Sunday 27 March 2011

Book #14 The Keys Of The Kingdom by A.J Cronin

The Keys Of The Kingdom

I read an extract of this book last August, preceded to buy the novel that Autumn, took it on holiday in the Winter and never actually read it, so along with a couple of other books, I was  determined to "do" it.

Hodder reprinted a series of older books that had maybe been forgotten over time The Keys Of The Kingdom among them, and labelled them 'Great Reads' and several others on the list have aroused my curiosity, so they are probably coming soon to a blog near you. What did I think of this one?

Firstly, the novel misrepresents itself "The Bestselling Novel Set in China..." It's slightly over 400 pages long, the first 200 pages are not set in China and neither are roughly the last 60. Excuse me for being a pedant, but that's a novel where the action goes to China for a bit of it if you ask me.

I preferred the earlier part of the novel, dealing with the childhood of Francis Chisholm the novel's protagonist, who later, due to a combination of circumstances enters the priesthood.

Now this novel was published in 1941, before Vatican II, and behaviour which personally I find normal and commendable in a priest is classed as 'renegade' and 'difficult', and you feel very sorry for Father Chisholm, who against some of the other priests featured feels like the only genuine Christian. He has a well rounded belief system coloured in part by exposure to Protestantism in his youth, atheism among his friends and later the writings of Confucius in China. I don't know whether Cronin did this purposely to please allcomers to the novel.

What makes the novel different from The Vintner's Luck, is while God has a distinctly personal feel in that novel, I felt the tradition, dogma and bigotry of the old church seeping through the pages of this novel, with the exception of Chisholm himself.

But here also, I have issue, Chisholm, particularly in the China segment is presented almost as a saint. He is the ultimate, the perfect priest, but I find to deny him anything much in the way of weakness, vice or sin is somehow to deny him humanity.

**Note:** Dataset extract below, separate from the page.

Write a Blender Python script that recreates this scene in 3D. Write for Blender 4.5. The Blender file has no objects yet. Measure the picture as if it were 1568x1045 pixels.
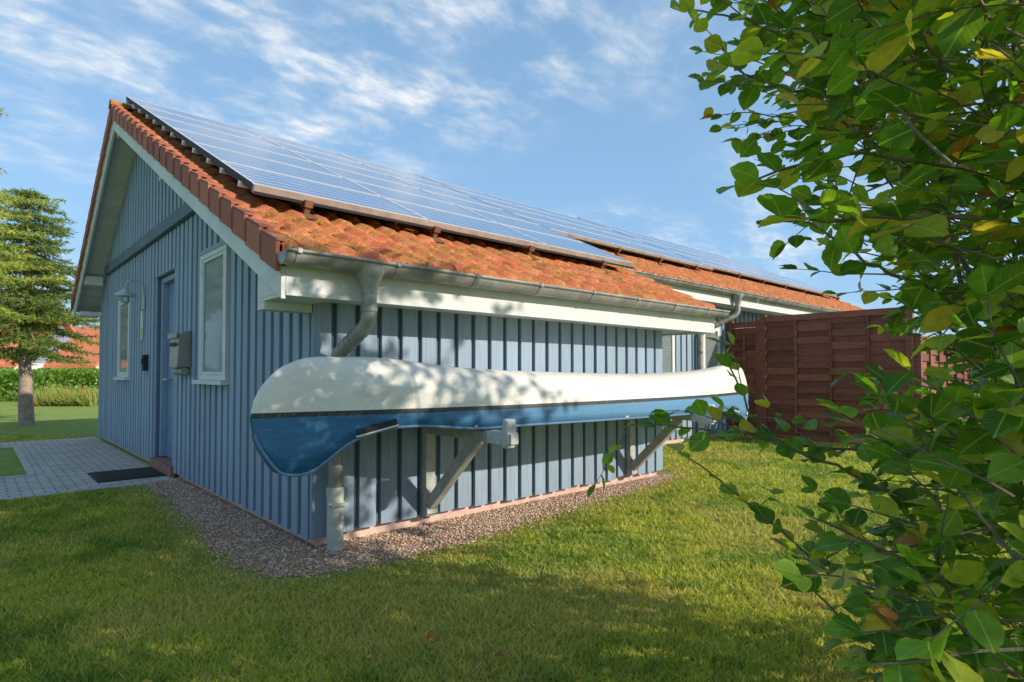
import bpy, math, random
import numpy as np
from mathutils import Vector, Matrix
rnd=random.Random(7); rng=np.random.default_rng(7)
scene=bpy.context.scene
AZ=math.radians(47.5)
F=np.array([math.cos(AZ),math.sin(AZ)]); R=np.array([math.sin(AZ),-math.cos(AZ)])
def cw(d,r,z=0.0):
    return np.array([F[0]*d+R[0]*r, F[1]*d+R[1]*r, z])
# ---------------------------------------------------------------- materials
class NT:
    def __init__(s,name):
        s.m=bpy.data.materials.new(name); s.m.use_nodes=True
        s.t=s.m.node_tree; s.n=s.t.nodes; s.l=s.t.links
        s.b=s.n['Principled BSDF']; s.out=s.n['Material Output']
    def add(s,ty,**k):
        n=s.n.new(ty)
        for a,v in k.items(): setattr(n,a,v)
        return n
    def coord(s,scale=(1,1,1),rot=(0,0,0),kind='Object'):
        tc=s.add('ShaderNodeTexCoord'); mp=s.add('ShaderNodeMapping')
        s.l.new(tc.outputs[kind],mp.inputs[0]); mp.inputs['Scale'].default_value=scale; mp.inputs['Rotation'].default_value=rot
        return mp.outputs[0]
    def noise(s,scale,detail=4,rough=.55,vec=None,dist=0):
        n=s.add('ShaderNodeTexNoise'); n.inputs['Scale'].default_value=scale; n.inputs['Detail'].default_value=detail
        n.inputs['Roughness'].default_value=rough; n.inputs['Distortion'].default_value=dist
        if vec is not None: s.l.new(vec,n.inputs['Vector'])
        return n.outputs[0]
    def ramp(s,fac,stops,interp='LINEAR'):
        r=s.add('ShaderNodeValToRGB'); r.color_ramp.interpolation=interp
        e=r.color_ramp.elements
        while len(e)<len(stops): e.new(.5)
        for i,(p,c) in enumerate(stops):
            e[i].position=p; e[i].color=(c if len(c)==4 else (*c,1)) if hasattr(c,'__len__') else (c,c,c,1)
        s.l.new(fac,r.inputs[0]); return r.outputs[0]
    def mix(s,fac,a,b,mode='MIX'):
        m=s.add('ShaderNodeMix',data_type='RGBA',blend_type=mode)
        for v,i in ((fac,0),(a,6),(b,7)):
            if isinstance(v,bpy.types.NodeSocket): s.l.new(v,m.inputs[i])
            elif hasattr(v,'__len__'): m.inputs[i].default_value=(*v,1) if len(v)==3 else v
            else: m.inputs[i].default_value=v
        return m.outputs[2]
    def math(s,op,a,b=0.0):
        m=s.add('ShaderNodeMath',operation=op)
        for v,i in ((a,0),(b,1)):
            if isinstance(v,bpy.types.NodeSocket): s.l.new(v,m.inputs[i])
            else: m.inputs[i].default_value=v
        return m.outputs[0]
    def bump(s,h,strength=.3,dist=.01):
        b=s.add('ShaderNodeBump'); b.inputs['Strength'].default_value=strength; b.inputs['Distance'].default_value=dist
        s.l.new(h,b.inputs['Height']); s.l.new(b.outputs[0],s.b.inputs['Normal'])
    def col(s,c):
        if isinstance(c,bpy.types.NodeSocket): s.l.new(c,s.b.inputs['Base Color'])
        else: s.b.inputs['Base Color'].default_value=(*c,1)
    def island(s):
        return s.add('ShaderNodeNewGeometry').outputs['Random Per Island']
    def rough(s,v): s.b.inputs['Roughness'].default_value=v
def simple(name,c,rough=.6,metal=0,var=.25,scale=6,bump=.15):
    t=NT(name); v=t.coord()
    n=t.noise(scale,6,.6,v)
    d=tuple(x*(1-var) for x in c); l=tuple(min(1,x*(1+var)) for x in c)
    t.col(t.ramp(n,[(.3,d),(.7,l)])); t.rough(rough); t.b.inputs['Metallic'].default_value=metal
    if bump: t.bump(t.noise(scale*12,3,.6,v),bump,.004)
    return t.m
def m_boards(name,c,var=.12):
    t=NT(name); v=t.coord((14,14,.9))
    g=t.noise(3,6,.65,v); isl=t.island()
    a=t.ramp(g,[(.3,tuple(x*.80 for x in c)),(.7,tuple(x*1.1 for x in c))])
    b=t.ramp(isl,[(0,(1-var,)*3),(1,(1+var*.3,)*3)])
    col=t.mix(1,a,b,'MULTIPLY')
    z=t.add('ShaderNodeSeparateXYZ'); tc=t.add('ShaderNodeTexCoord'); t.l.new(tc.outputs['Object'],z.inputs[0])
    big=t.noise(2.2,5,.7,t.coord((1,1,.4)))
    f=t.math('MULTIPLY',t.ramp(z.outputs[2],[(.05,1.0),(.6,0.0)]),t.ramp(big,[(.35,0),(.7,.7)]))
    col=t.mix(f,col,tuple(x*.55 for x in c))
    col=t.mix(t.ramp(big,[(.5,0),(.8,.25)]),col,(.38,.41,.42))
    spk=t.noise(26,5,.7,t.coord((1,1,.35)))
    col=t.mix(t.ramp(spk,[(.62,0),(.73,.4)]),col,tuple(x*.5 for x in c))
    t.col(col); t.rough(.62); t.bump(t.noise(9,5,.6,v),.4,.004)
    return t.m
M={}
M['blue']=m_boards('painted_boards',(.275,.365,.465))
M['bluedk']=m_boards('base_boards_groove_shade',(.10,.145,.20))  # base boards darkened, putting groove shade into the colour
M['white']=simple('white_paint',(.63,.635,.61),.6,var=.12,scale=3)
M['soffit']=m_boards('soffit_boards',(.60,.61,.58))
M['zinc']=simple('zinc_gutter',(.29,.28,.26),.5,.3,.38,5)
M['pipe']=simple('weathered_pipe',(.46,.47,.42),.6,.0,.25,7)
M['plinth']=simple('plinth_brick',(.58,.40,.33),.85,0,.25,9,.5)
M['alu']=simple('aluminium',(.68,.68,.68),.4,.4,.08,5,0)
M['timber']=simple('weathered_timber',(.40,.40,.37),.75,0,.25,8,.4)
M['foam']=simple('grey_foam',(.50,.51,.51),.7,0,.12,20,.2)
M['dark']=simple('dark_rubber',(.02,.021,.022),.7,0,.3,30,.3)
M['brown']=simple('brown_brick',(.26,.13,.09),.8,0,.3,10,.4)
M['curtain']=simple('curtain',(.70,.69,.66),.9,0,.08,8,0)
M['door']=simple('blue_door_paint',(.12,.20,.33),.4,0,.1,4)
def m_glass():
    t=NT('window_glass'); t.rough(.04); t.b.inputs['Specular IOR Level'].default_value=.9
    t.b.inputs['Transmission Weight'].default_value=.85; t.b.inputs['IOR'].default_value=1.1
    t.col((.65,.70,.72))
    return t.m
M['glass']=m_glass()
def m_tile():
    t=NT('clay_tiles'); v=t.coord()
    isl=t.noise(5.5,2,.5,v)
    base=t.ramp(isl,[(.3,(.38,.085,.030)),(.5,(.56,.14,.043)),(.7,(.66,.235,.09))])
    fine=t.noise(40,5,.7,v)
    base=t.mix(t.ramp(fine,[(.35,.6),(.60,0)]),base,(.18,.06,.035))
    big=t.noise(2.0,5,.7,v)
    clump=t.noise(19,5,.7,v)
    f=t.math('MULTIPLY',t.ramp(big,[(.40,0),(.58,1)]),t.ramp(clump,[(.45,0),(.56,.9)]))
    mosscol=t.ramp(t.noise(27,3,.6,v),[(.3,(.08,.055,.012)),(.55,(.28,.18,.02)),(.7,(.48,.29,.04))])
    col=t.mix(f,base,mosscol)
    lich=t.ramp(t.noise(60,2,.5,v),[(.65,0),(.72,.65)])
    col=t.mix(lich,col,(.5,.46,.36))
    t.col(col); t.rough(.88); t.bump(t.math('ADD',clump,fine),.35,.010); return t.m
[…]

Despite this the novel is eminently readable and you don't finding yourself slogging at it willing the end to arrive. In it's earlier section Cronin deals with a crime, that he couldn't have possibly been frank about in his era without risking controversy or censorship, with great skill, so that the reader is fully aware of what has taken place without the gory details being spelled out. I feel that this is the mark of a good writer. However, I was surprised at the seemingly automatic and total forgiveness shown to the culprit, though he is shown to have received divine rather than human retribution.